Write the material out again in full, exactly.

════════════════════

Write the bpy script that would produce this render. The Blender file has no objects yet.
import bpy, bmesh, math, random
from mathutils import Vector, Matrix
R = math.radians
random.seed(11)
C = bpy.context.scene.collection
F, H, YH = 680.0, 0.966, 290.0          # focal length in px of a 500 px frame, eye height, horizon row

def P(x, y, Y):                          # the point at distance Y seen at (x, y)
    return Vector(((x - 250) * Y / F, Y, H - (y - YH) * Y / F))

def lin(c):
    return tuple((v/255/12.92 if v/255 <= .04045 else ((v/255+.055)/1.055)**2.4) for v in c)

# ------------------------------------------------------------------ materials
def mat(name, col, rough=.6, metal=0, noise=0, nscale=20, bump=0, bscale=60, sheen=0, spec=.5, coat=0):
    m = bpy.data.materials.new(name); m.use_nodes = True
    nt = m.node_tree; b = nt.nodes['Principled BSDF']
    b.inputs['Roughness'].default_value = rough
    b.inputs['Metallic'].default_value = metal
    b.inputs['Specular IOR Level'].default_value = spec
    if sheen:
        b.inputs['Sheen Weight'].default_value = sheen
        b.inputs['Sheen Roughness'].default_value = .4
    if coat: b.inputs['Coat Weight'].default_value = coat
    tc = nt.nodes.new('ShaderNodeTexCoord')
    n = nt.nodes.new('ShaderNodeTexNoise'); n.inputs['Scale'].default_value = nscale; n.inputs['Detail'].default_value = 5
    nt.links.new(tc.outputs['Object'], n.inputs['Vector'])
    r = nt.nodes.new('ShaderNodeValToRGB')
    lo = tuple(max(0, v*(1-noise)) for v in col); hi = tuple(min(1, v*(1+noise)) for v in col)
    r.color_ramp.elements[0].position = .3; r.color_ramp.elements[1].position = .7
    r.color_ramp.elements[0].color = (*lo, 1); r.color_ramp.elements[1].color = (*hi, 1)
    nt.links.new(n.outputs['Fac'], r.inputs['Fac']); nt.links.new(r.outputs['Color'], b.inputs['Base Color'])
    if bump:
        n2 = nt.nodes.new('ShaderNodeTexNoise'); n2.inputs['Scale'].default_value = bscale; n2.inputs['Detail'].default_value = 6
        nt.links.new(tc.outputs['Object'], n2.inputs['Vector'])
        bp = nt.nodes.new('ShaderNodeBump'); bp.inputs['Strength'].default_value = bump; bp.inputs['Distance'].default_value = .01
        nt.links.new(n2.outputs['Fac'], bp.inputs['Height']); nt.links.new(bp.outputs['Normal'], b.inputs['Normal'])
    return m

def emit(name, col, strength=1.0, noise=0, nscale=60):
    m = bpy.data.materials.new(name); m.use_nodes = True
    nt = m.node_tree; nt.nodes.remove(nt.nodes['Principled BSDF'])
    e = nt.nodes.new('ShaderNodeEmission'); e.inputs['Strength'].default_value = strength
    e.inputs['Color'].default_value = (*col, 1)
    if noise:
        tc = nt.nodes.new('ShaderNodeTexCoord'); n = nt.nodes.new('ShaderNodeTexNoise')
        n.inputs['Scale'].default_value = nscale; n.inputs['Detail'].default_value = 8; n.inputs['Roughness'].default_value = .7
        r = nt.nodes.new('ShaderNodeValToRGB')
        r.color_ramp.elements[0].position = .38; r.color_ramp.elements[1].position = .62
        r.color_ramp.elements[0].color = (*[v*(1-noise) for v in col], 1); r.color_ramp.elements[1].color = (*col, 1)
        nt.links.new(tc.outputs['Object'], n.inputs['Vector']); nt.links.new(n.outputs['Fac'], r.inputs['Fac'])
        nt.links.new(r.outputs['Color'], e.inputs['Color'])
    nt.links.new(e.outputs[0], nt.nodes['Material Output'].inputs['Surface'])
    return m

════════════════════

» Solved problem:
Write the bpy script that would produce this render. The Blender file has no objects yet.
import bpy, bmesh, math, random
from mathutils import Vector, Matrix
R = math.radians
random.seed(11)
C = bpy.context.scene.collection
F, H, YH = 680.0, 0.966, 290.0          # focal length in px of a 500 px frame, eye height, horizon row

def P(x, y, Y):                          # the point at distance Y seen at (x, y)
    return Vector(((x - 250) * Y / F, Y, H - (y - YH) * Y / F))

def lin(c):
    return tuple((v/255/12.92 if v/255 <= .04045 else ((v/255+.055)/1.055)**2.4) for v in c)

# ------------------------------------------------------------------ materials
def mat(name, col, rough=.6, metal=0, noise=0, nscale=20, bump=0, bscale=60, sheen=0, spec=.5, coat=0):
    m = bpy.data.materials.new(name); m.use_nodes = True
    nt = m.node_tree; b = nt.nodes['Principled BSDF']
    b.inputs['Roughness'].default_value = rough
    b.inputs['Metallic'].default_value = metal
    b.inputs['Specular IOR Level'].default_value = spec
    if sheen:
        b.inputs['Sheen Weight'].default_value = sheen
        b.inputs['Sheen Roughness'].default_value = .4
    if coat: b.inputs['Coat Weight'].default_value = coat
    tc = nt.nodes.new('ShaderNodeTexCoord')
    n = nt.nodes.new('ShaderNodeTexNoise'); n.inputs['Scale'].default_value = nscale; n.inputs['Detail'].default_value = 5
    nt.links.new(tc.outputs['Object'], n.inputs['Vector'])
    r = nt.nodes.new('ShaderNodeValToRGB')
    lo = tuple(max(0, v*(1-noise)) for v in col); hi = tuple(min(1, v*(1+noise)) for v in col)
    r.color_ramp.elements[0].position = .3; r.color_ramp.elements[1].position = .7
    r.color_ramp.elements[0].color = (*lo, 1); r.color_ramp.elements[1].color = (*hi, 1)
    nt.links.new(n.outputs['Fac'], r.inputs['Fac']); nt.links.new(r.outputs['Color'], b.inputs['Base Color'])
    if bump:
        n2 = nt.nodes.new('ShaderNodeTexNoise'); n2.inputs['Scale'].default_value = bscale; n2.inputs['Detail'].default_value = 6
        nt.links.new(tc.outputs['Object'], n2.inputs['Vector'])
        bp = nt.nodes.new('ShaderNodeBump'); bp.inputs['Strength'].default_value = bump; bp.inputs['Distance'].default_value = .01
        nt.links.new(n2.outputs['Fac'], bp.inputs['Height']); nt.links.new(bp.outputs['Normal'], b.inputs['Normal'])
    return m

def emit(name, col, strength=1.0, noise=0, nscale=60):
    m = bpy.data.materials.new(name); m.use_nodes = True
    nt = m.node_tree; nt.nodes.remove(nt.nodes['Principled BSDF'])
    e = nt.nodes.new('ShaderNodeEmission'); e.inputs['Strength'].default_value = strength
    e.inputs['Color'].default_value = (*col, 1)
    if noise:
        tc = nt.nodes.new('ShaderNodeTexCoord'); n = nt.nodes.new('ShaderNodeTexNoise')
        n.inputs['Scale'].default_value = nscale; n.inputs['Detail'].default_value = 8; n.inputs['Roughness'].default_value = .7
        r = nt.nodes.new('ShaderNodeValToRGB')
        r.color_ramp.elements[0].position = .38; r.color_ramp.elements[1].position = .62
        r.color_ramp.elements[0].color = (*[v*(1-noise) for v in col], 1); r.color_ramp.elements[1].color = (*col, 1)
        nt.links.new(tc.outputs['Object'], n.inputs['Vector']); nt.links.new(n.outputs['Fac'], r.inputs['Fac'])
        nt.links.new(r.outputs['Color'], e.inputs['Color'])
    nt.links.new(e.outputs[0], nt.nodes['Material Output'].inputs['Surface'])
    return m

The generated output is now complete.